**What needs to be done:** Write out the listing below in full and exactly, leaving out every picture.

**Data provided:**
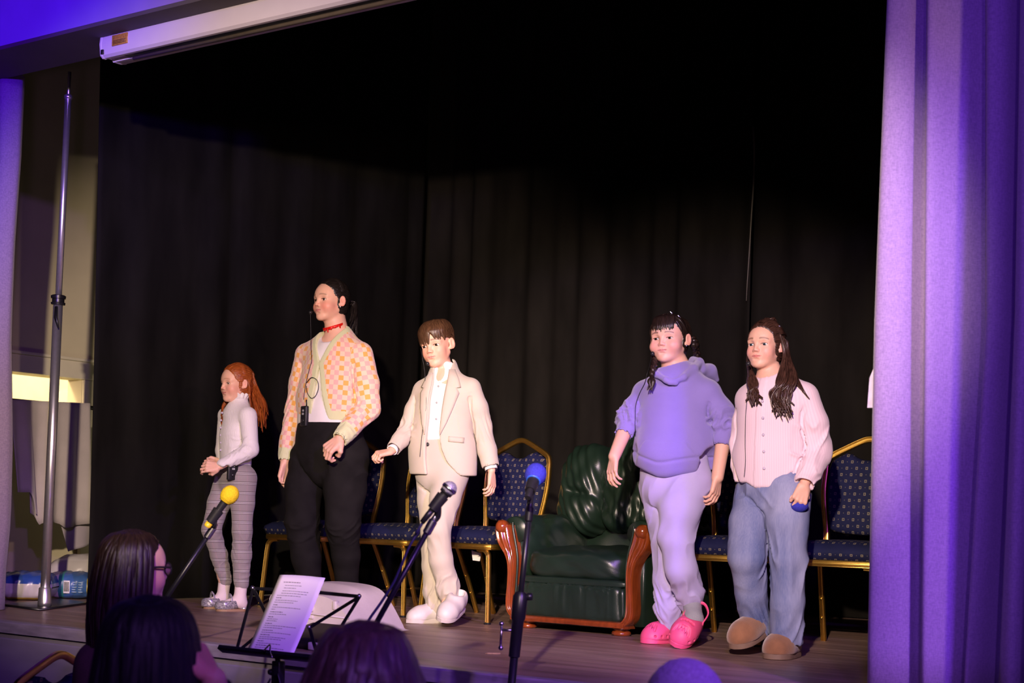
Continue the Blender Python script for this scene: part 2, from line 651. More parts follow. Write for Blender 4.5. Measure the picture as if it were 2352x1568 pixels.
YD = YF + 0.34
tag(keyed_drape('proscenium_drape', [0, 800, 1568],
                [([2046, 2012, 1998], 0.06), ([2040, 2004, 1990], 0.02), ([2052, 2022, 2008], -0.035), ([2092, 2074, 2066], -0.02),
                 ([2118, 2112, 2104], 0.035), ([2140, 2138, 2132], -0.05), ([2180, 2178, 2168], -0.01), ([2218, 2215, 2190], 0.02), ([2252, 2258, 2212], 0.05),
                 ([2270, 2278, 2222], -0.05), ([2312, 2308, 2246], -0.02), ([2332, 2322, 2272], 0.10), ([2346, 2336, 2300], -0.03),
                 ([2390, 2372, 2340], -0.06), ([2430, 2410, 2380], 0.05), ([2480, 2470, 2450], -0.04), ([2560, 2560, 2560], 0.03)],
                YD, 0.004, 4.4, m_violet),
    'tall violet-lit woven drape hanging at the right edge of the stage', 'curtain')
tag(keyed_drape('proscenium_drape', [150, 400, 700, 1000, 1250, 1400],
                [([-330, -330, -330, -330, -330, -330], 0.03), ([-250, -250, -250, -250, -250, -250], -0.05), ([-190, -190, -190, -190, -190, -190], 0.04),
                 ([-130, -135, -138, -140, -145, -145], -0.05), ([-70, -75, -80, -85, -90, -95], 0.03), ([-25, -35, -45, -50, -55, -60], -0.05),
                 ([-8, -18, -30, -33, -40, -46], 0.01), ([22, 8, -4, -6, -12, -24], -0.04), ([36, 21, 9, 6, -1, -13], 0.02), ([30, 16, 4, 2, -6, -18], 0.06)],
                YD, 0.004, zs + 0.02, m_violet),
    'narrow violet-lit drape at the left edge of the stage, beside the chrome pole', 'curtain')
m_paletab = mat('pale_lilac_tie', (0.55, 0.48, 0.60), 0.8, noise=0.1, nscale=40)
bm = BM()
pa, pb, pc, pd = (on_y(x, y, YD + 0.062) for x, y in ((2012, 832), (1997, 868), (1992, 936), (2016, 936)))
vs = [bm.verts.new(p) for p in (pa, pb, pc, pd)]
r = bmesh.ops.extrude_face_region(bm, geom=[bm.faces.new(vs)])
bmesh.ops.translate(bm, verts=[v for v in r['geom'] if isinstance(v, bmesh.types.BMVert)], vec=(0, 0.012, 0))
bmesh.ops.subdivide_edges(bm, edges=bm.edges[:], cuts=1, use_grid_fill=True)
tag(obj('curtain_tie', bm, m_paletab, smooth=False), 'small pale flap of cloth poking out behind the violet drape on the right', 'curtain tie')

# ------------------------------------------------------------------ projector screen case under the header
m_case = mat('white_enamel_case', (0.66, 0.60, 0.68), 0.28, noise=0.02, nscale=12, coat=0.3)
m_dark = mat('black_plastic', (0.012, 0.012, 0.014), 0.45, noise=0.2, nscale=40)
YS = YF + 0.12
p0 = on_y(232, 73, YS)
p1 = on_y(232, 133, YS)
scr = thing('projector_screen', 'long white projector screen case fixed under the header wall, upper left', 'projector screen', (p0.x, YS, p0.z))
hh = p0.z - p1.z
prof = [(0.0, -0.012), (0.012, 0.0), (0.10, 0.0), (0.135, -0.02), (0.145, -hh * 0.5), (0.135, -hh + 0.008), (0.105, -hh), (0.07, -hh - 0.0),
        (0.066, -hh + 0.012), (0.03, -hh + 0.012), (0.026, -hh), (0.012, -hh), (0.0, -hh + 0.01), (-0.006, -hh * 0.5)]
bm = BM()
add_prism(bm, prof, 0.012, 5.2, 'x')
obj('case', bm, m_case, scr, angle=30)
bm = BM()
add_prism(bm, [(y * 1.03 - 0.002, z * 1.03 + 0.002) for y, z in prof], 0.0, 0.014, 'x', bev=0.003)
obj('end_cap', bm, m_case, scr, angle=30)
bm = BM()
add_box(bm, (0.12, 0.028, -hh + 0.001), (5.1, 0.068, -hh + 0.011))
obj('slot', bm, m_dark, scr)
bm = BM()
add_tube(bm, [(0.16, 0.05, -hh - 0.012), (5.1, 0.05, -hh - 0.012)], 0.009, n=10)
obj('bottom_bar', bm, mat('dull_bar', (0.16, 0.13, 0.09), 0.5, noise=0.1, nscale=20), scr)
m_plate = mat('brass_label', (0.55, 0.30, 0.05), 0.4, noise=0.25, nscale=120, metal=0.2)
l0, l1 = on_y(258, 82, YS - 0.008), on_y(292, 96, YS - 0.008)
bm = BM()
add_box(bm, (l0.x - p0.x, -0.010, l1.z - p0.z - 0.004), (l1.x - p0.x, -0.004, l0.z - p0.z), bev=0.001)
lab = obj('label_plate', bm, m_plate, scr)
bm = BM()
for k in range(3):
    add_box(bm, (l0.x - p0.x + 0.008, -0.0108, l1.z - p0.z + 0.003 + k * 0.006), (l1.x - p0.x - 0.008 - 0.006 * (k % 2), -0.0098, l1.z - p0.z + 0.005 + k * 0.006))
obj('print', bm, m_dark, lab)
b0 = on_y(234, 118, YS - 0.008)
bm = BM()
add_box(bm, (b0.x - p0.x - 0.008, -0.009, b0.z - p0.z - 0.012), (b0.x - p0.x + 0.008, -0.003, b0.z - p0.z + 0.008), bev=0.001)
obj('switch', bm, m_dark, scr)
for x in (0.75, 3.4):
    bm = BM()
    add_box(bm, (x, 0.01, -0.004), (x + 0.09, 0.10, zs - 0.012 - p0.z), bev=0.003)
    obj('bracket', bm, m_case, scr)

# ------------------------------------------------------------------ left wing: pole, sheets, bags
m_chrome = mat('brushed_chrome', (0.90, 0.90, 0.92), 0.30, metal=0.92, noise=0.04, nscale=60)
m_blackmetal = mat('black_metal', (0.015, 0.015, 0.017), 0.32, noise=0.2, nscale=60, metal=0.4)
pf = ground(102, 1396)
dp = gd(102, 1396)
pole = thing('backdrop_pole', 'tall chrome telescopic pole with a black collar on a flat base plate', 'pole', pf)
ptop = at(160, 165, dp) - pf
pcol = at(134, 685, dp) - pf
pst = at(157, 222, dp) - pf
ax = lambda t: (pcol.x * t, pcol.y * t, pcol.z * t)
bm = BM()
add_tube(bm, [(0, 0, 0.012), pcol], 0.0235, n=20)
obj('lower_tube', bm, m_chrome, pole)
bm = BM()
add_tube(bm, [pcol * 0.97, pst], 0.0165, n=18)
obj('upper_tube', bm, m_chrome, pole)
bm = BM()
add_tube(bm, [pst * 0.98, ptop], 0.0085, n=12)
obj('tip_rod', bm, m_chrome, pole)
bm = BM()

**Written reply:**
Continue the Blender Python script for this scene: part 2, from line 651. More parts follow. Write for Blender 4.5. Measure the picture as if it were 2352x1568 pixels.
YD = YF + 0.34
tag(keyed_drape('proscenium_drape', [0, 800, 1568],
                [([2046, 2012, 1998], 0.06), ([2040, 2004, 1990], 0.02), ([2052, 2022, 2008], -0.035), ([2092, 2074, 2066], -0.02),
                 ([2118, 2112, 2104], 0.035), ([2140, 2138, 2132], -0.05), ([2180, 2178, 2168], -0.01), ([2218, 2215, 2190], 0.02), ([2252, 2258, 2212], 0.05),
                 ([2270, 2278, 2222], -0.05), ([2312, 2308, 2246], -0.02), ([2332, 2322, 2272], 0.10), ([2346, 2336, 2300], -0.03),
                 ([2390, 2372, 2340], -0.06), ([2430, 2410, 2380], 0.05), ([2480, 2470, 2450], -0.04), ([2560, 2560, 2560], 0.03)],
                YD, 0.004, 4.4, m_violet),
    'tall violet-lit woven drape hanging at the right edge of the stage', 'curtain')
tag(keyed_drape('proscenium_drape', [150, 400, 700, 1000, 1250, 1400],
                [([-330, -330, -330, -330, -330, -330], 0.03), ([-250, -250, -250, -250, -250, -250], -0.05), ([-190, -190, -190, -190, -190, -190], 0.04),
                 ([-130, -135, -138, -140, -145, -145], -0.05), ([-70, -75, -80, -85, -90, -95], 0.03), ([-25, -35, -45, -50, -55, -60], -0.05),
                 ([-8, -18, -30, -33, -40, -46], 0.01), ([22, 8, -4, -6, -12, -24], -0.04), ([36, 21, 9, 6, -1, -13], 0.02), ([30, 16, 4, 2, -6, -18], 0.06)],
                YD, 0.004, zs + 0.02, m_violet),
    'narrow violet-lit drape at the left edge of the stage, beside the chrome pole', 'curtain')
m_paletab = mat('pale_lilac_tie', (0.55, 0.48, 0.60), 0.8, noise=0.1, nscale=40)
bm = BM()
pa, pb, pc, pd = (on_y(x, y, YD + 0.062) for x, y in ((2012, 832), (1997, 868), (1992, 936), (2016, 936)))
vs = [bm.verts.new(p) for p in (pa, pb, pc, pd)]
r = bmesh.ops.extrude_face_region(bm, geom=[bm.faces.new(vs)])
bmesh.ops.translate(bm, verts=[v for v in r['geom'] if isinstance(v, bmesh.types.BMVert)], vec=(0, 0.012, 0))
bmesh.ops.subdivide_edges(bm, edges=bm.edges[:], cuts=1, use_grid_fill=True)
tag(obj('curtain_tie', bm, m_paletab, smooth=False), 'small pale flap of cloth poking out behind the violet drape on the right', 'curtain tie')

# ------------------------------------------------------------------ projector screen case under the header
m_case = mat('white_enamel_case', (0.66, 0.60, 0.68), 0.28, noise=0.02, nscale=12, coat=0.3)
m_dark = mat('black_plastic', (0.012, 0.012, 0.014), 0.45, noise=0.2, nscale=40)
YS = YF + 0.12
p0 = on_y(232, 73, YS)
p1 = on_y(232, 133, YS)
scr = thing('projector_screen', 'long white projector screen case fixed under the header wall, upper left', 'projector screen', (p0.x, YS, p0.z))
hh = p0.z - p1.z
prof = [(0.0, -0.012), (0.012, 0.0), (0.10, 0.0), (0.135, -0.02), (0.145, -hh * 0.5), (0.135, -hh + 0.008), (0.105, -hh), (0.07, -hh - 0.0),
        (0.066, -hh + 0.012), (0.03, -hh + 0.012), (0.026, -hh), (0.012, -hh), (0.0, -hh + 0.01), (-0.006, -hh * 0.5)]
bm = BM()
add_prism(bm, prof, 0.012, 5.2, 'x')
obj('case', bm, m_case, scr, angle=30)
bm = BM()
add_prism(bm, [(y * 1.03 - 0.002, z * 1.03 + 0.002) for y, z in prof], 0.0, 0.014, 'x', bev=0.003)
obj('end_cap', bm, m_case, scr, angle=30)
bm = BM()
add_box(bm, (0.12, 0.028, -hh + 0.001), (5.1, 0.068, -hh + 0.011))
obj('slot', bm, m_dark, scr)
bm = BM()
add_tube(bm, [(0.16, 0.05, -hh - 0.012), (5.1, 0.05, -hh - 0.012)], 0.009, n=10)
obj('bottom_bar', bm, mat('dull_bar', (0.16, 0.13, 0.09), 0.5, noise=0.1, nscale=20), scr)
m_plate = mat('brass_label', (0.55, 0.30, 0.05), 0.4, noise=0.25, nscale=120, metal=0.2)
l0, l1 = on_y(258, 82, YS - 0.008), on_y(292, 96, YS - 0.008)
bm = BM()
add_box(bm, (l0.x - p0.x, -0.010, l1.z - p0.z - 0.004), (l1.x - p0.x, -0.004, l0.z - p0.z), bev=0.001)
lab = obj('label_plate', bm, m_plate, scr)
bm = BM()
for k in range(3):
    add_box(bm, (l0.x - p0.x + 0.008, -0.0108, l1.z - p0.z + 0.003 + k * 0.006), (l1.x - p0.x - 0.008 - 0.006 * (k % 2), -0.0098, l1.z - p0.z + 0.005 + k * 0.006))
obj('print', bm, m_dark, lab)
b0 = on_y(234, 118, YS - 0.008)
bm = BM()
add_box(bm, (b0.x - p0.x - 0.008, -0.009, b0.z - p0.z - 0.012), (b0.x - p0.x + 0.008, -0.003, b0.z - p0.z + 0.008), bev=0.001)
obj('switch', bm, m_dark, scr)
for x in (0.75, 3.4):
    bm = BM()
    add_box(bm, (x, 0.01, -0.004), (x + 0.09, 0.10, zs - 0.012 - p0.z), bev=0.003)
    obj('bracket', bm, m_case, scr)

# ------------------------------------------------------------------ left wing: pole, sheets, bags
m_chrome = mat('brushed_chrome', (0.90, 0.90, 0.92), 0.30, metal=0.92, noise=0.04, nscale=60)
m_blackmetal = mat('black_metal', (0.015, 0.015, 0.017), 0.32, noise=0.2, nscale=60, metal=0.4)
pf = ground(102, 1396)
dp = gd(102, 1396)
pole = thing('backdrop_pole', 'tall chrome telescopic pole with a black collar on a flat base plate', 'pole', pf)
ptop = at(160, 165, dp) - pf
pcol = at(134, 685, dp) - pf
pst = at(157, 222, dp) - pf
ax = lambda t: (pcol.x * t, pcol.y * t, pcol.z * t)
bm = BM()
add_tube(bm, [(0, 0, 0.012), pcol], 0.0235, n=20)
obj('lower_tube', bm, m_chrome, pole)
bm = BM()
add_tube(bm, [pcol * 0.97, pst], 0.0165, n=18)
obj('upper_tube', bm, m_chrome, pole)
bm = BM()
add_tube(bm, [pst * 0.98, ptop], 0.0085, n=12)
obj('tip_rod', bm, m_chrome, pole)
bm = BM()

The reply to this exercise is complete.